Ahead of the Bharat Jodo Nyay Yatra’s entry into a state, hostilities are being organised to deter ordinary people from joining the journey. Out of the blue less than two weeks ago, the BJP spirited Nitish Kumar away from the INDIA parties. Last week, right after the Supreme Court struck down the electoral bonds scheme as unconstitutional, the Income-Tax Department pounced on Congress party’s bank accounts and put a lien on the funds therein, all but crippling its ability to fight the coming election. Alongside, the BJP has been engineering defections of critical Congress party leaders in important states. Following the departure of Ashok Chavan and Milind Deora in Maharashtra, former Madhya Pradesh chief minister Kamal Nath is poised to fly the coop along as well.

These defections from the Congress are significant as the leaders in question were once members of the party’s brat pack or Doon School buddies of the Gandhi family scions. Additionally, while Milind Deora, Jyotiraditya Scindia, and Jitin Prasada hailed from the influential elites of their respective states, defectors like Kamal Nath, Ashok Chavan, Amarinder Singh, Ghulam Nabi Azad and Kiran Kumar Reddy had risen to be chief ministers.

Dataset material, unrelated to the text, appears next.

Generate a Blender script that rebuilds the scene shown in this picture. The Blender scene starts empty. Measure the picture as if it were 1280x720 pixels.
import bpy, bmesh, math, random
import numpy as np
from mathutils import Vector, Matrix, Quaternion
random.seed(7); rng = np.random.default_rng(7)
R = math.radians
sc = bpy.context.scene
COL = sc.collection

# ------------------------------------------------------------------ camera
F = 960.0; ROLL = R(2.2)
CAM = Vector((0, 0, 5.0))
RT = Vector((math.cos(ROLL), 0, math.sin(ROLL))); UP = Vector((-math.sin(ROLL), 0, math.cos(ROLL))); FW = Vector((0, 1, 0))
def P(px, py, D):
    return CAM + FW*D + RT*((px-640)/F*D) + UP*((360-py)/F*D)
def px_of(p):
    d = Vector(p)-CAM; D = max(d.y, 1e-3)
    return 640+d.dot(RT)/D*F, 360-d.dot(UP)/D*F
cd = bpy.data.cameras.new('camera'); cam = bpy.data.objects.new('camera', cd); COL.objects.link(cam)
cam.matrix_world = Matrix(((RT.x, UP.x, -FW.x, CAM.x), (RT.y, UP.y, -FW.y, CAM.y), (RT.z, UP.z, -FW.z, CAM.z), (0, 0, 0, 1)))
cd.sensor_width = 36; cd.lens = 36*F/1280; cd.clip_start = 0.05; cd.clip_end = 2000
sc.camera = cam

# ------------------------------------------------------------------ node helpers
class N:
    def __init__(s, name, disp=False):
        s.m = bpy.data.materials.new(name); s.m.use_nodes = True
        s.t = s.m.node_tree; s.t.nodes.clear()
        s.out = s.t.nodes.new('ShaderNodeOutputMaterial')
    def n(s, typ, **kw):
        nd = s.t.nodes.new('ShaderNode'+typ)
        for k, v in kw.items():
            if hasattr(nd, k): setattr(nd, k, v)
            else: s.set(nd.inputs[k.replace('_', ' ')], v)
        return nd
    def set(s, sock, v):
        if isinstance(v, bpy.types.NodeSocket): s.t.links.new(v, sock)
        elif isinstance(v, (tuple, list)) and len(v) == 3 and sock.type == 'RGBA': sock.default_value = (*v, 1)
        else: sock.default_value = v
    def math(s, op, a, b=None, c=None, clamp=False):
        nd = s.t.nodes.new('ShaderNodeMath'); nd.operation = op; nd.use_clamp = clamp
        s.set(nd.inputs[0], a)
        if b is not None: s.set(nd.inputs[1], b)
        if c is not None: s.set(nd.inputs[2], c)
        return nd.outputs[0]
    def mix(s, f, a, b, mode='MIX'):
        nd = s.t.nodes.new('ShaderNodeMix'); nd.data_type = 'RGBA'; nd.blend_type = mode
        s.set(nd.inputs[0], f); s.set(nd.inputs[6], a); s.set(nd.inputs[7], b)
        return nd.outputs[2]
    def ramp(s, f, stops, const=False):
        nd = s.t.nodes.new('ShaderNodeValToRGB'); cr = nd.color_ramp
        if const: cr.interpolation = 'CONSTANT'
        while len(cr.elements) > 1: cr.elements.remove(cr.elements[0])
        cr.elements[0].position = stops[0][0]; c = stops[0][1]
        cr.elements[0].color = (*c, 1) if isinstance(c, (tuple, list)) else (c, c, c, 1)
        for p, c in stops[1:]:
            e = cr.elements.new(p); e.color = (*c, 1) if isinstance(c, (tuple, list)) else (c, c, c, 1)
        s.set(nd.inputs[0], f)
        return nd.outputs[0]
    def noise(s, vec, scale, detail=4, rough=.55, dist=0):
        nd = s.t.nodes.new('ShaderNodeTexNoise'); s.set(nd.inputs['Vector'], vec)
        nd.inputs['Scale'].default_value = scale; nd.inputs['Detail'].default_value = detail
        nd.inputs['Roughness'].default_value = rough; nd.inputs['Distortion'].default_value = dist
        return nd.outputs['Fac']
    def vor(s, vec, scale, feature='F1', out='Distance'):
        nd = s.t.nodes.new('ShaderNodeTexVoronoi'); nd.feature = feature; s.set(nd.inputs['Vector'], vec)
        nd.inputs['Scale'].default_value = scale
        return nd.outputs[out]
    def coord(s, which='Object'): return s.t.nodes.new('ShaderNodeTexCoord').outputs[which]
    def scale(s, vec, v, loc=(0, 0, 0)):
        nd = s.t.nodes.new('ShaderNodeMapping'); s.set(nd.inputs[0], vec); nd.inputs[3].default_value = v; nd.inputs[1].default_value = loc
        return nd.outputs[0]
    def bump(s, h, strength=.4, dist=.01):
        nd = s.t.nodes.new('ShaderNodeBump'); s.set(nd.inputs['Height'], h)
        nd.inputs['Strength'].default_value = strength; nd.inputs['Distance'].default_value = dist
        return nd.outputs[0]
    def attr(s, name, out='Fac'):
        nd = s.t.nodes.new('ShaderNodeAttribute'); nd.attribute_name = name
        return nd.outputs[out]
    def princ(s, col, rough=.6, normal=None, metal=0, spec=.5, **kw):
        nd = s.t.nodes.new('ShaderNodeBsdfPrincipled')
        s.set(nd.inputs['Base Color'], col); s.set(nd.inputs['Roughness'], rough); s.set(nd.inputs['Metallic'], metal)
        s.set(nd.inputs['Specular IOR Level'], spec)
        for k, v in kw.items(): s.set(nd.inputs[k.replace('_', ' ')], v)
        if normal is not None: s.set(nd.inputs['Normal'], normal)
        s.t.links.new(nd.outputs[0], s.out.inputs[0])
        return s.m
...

For the BJP, triggering propaganda-worthy defections from the Congress may well serve the goal of winning the next election, but its real designs see farther into the future. The Gandhi family’s lingering relevance in important states comes from their historic links with feudal elites in those societies. These elites come with their own working alliances with subaltern castes and social groups right down to the village level. It is these elites who organise an audience for the Gandhis by calling on their alliances to fund crowds and arrange local activities. Without this assistance, the Gandhis’ all-India appeal would be greatly reduced. Snipping these symbiotic linkages would take the BJP closer to its objective of a Gandhi-mukt Bharat and seal its own pre-eminence for decades to come.

For the defecting elites, this is not an easy switch of allegiance. While the Congress high command and the Sangh Parivar are both Brahmin-dominated entities, one operates in a liberal-western milieu and other in a cultural nationalist ethos. Having gotten used to receiving social deference from subaltern castes, these elites are uncomfortable about being bossed around by RSS pracharaks who don’t defer so easily to the merely feudal. But with Modi fast filling the space once occupied by the Gandhis as the pre-eminent Indian icon, the feudal elites now think it imperative to sail with the new imperial idea. Historically, it’s a switch they have made whenever there has been a change of guard in New Delhi: from the old Hindu kingdoms to the Muslim Sultanates and Mughals, thence to the British, and after Independence, to the Congress high command. And now to a subaltern upstart backed by the high priests of Nagpur.